これは十代の頃によく聴いた曲で、なんだか聴いていると、多感なころの情感をゆさぶられるかのよう、胸キュンというべきか、なぜだか切なくなってきたのを覚えています。実はこれがパワーポップの類い稀な魅力で、青春のセンチメンタルな情感を想起させてくれる。

それはちょっと青臭く、はたから見ると、ちょっとダサそうにも思えるのだけれども、十代の頃しか味わえないような大切な感情を、こういった楽曲というのははっきりとした形で呼び起こさせてくれました。今、年をとって聴きなおすと、たしかに曲の良さというのはよくわかるんですが、かつてのような胸をドギュンと射抜かれるような感じというのは、もうすでに味わいがたくなっています。なぜ、そのような共鳴が起こるのか、ちょっとわからないですけれども、それこそ、おそらく、音楽というもののもつ不思議な魅力、醍醐味なのではないでしょうか。

 「That's What The Little Girl Do」

この曲については、Oh taraとは対照的に、非常に明るく爽やかで、弾けたような印象のある曲で、とても親しみやすいところがあります。聴いていると、柔らかな風が目の前を通り抜けていくかのようなセンチメンタリズムで彩られています。

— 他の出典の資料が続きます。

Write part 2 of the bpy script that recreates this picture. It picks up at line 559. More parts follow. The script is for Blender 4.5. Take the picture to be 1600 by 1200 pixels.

ちょっとオールディーズ的なコーラス、そして、間奏のダブルギターのハーモニクスが非常にいい味を出しています。一切、余計な展開を付け加えず、非常にシンプルな構成となっています。

 

 

改めて聞いてみると、THE KNACKというのは、マイ・シャローナに代表されるように、あっけないほどシンプルでスタンダードなロックを奏でるミュージシャンです。小細工を一切せず、ありのままの音楽をからりとした痛快!といえるほどの心情で表現する。そういったところが、刺激的な色気のようなものを芸術に求めるタイプの聞き手にとっては、ちょっと物足りない印象があるのかもしれません。

 

しかし、やはり、改めて言っておきましょう。THE KNACKは素晴らしい!!

 

いつ聴いてもオールタイム・ベストのロックアーティスト。健全でいて、爽やかな音楽性で、今なお時を越えて、私たちを楽しませ、勇気づけてくれる、不思議な魅力を持った太陽のようなミュージシャン。

50年という長い年月を経ても、かれらの楽曲の輝きというのは今もなお失われていないように感じられます。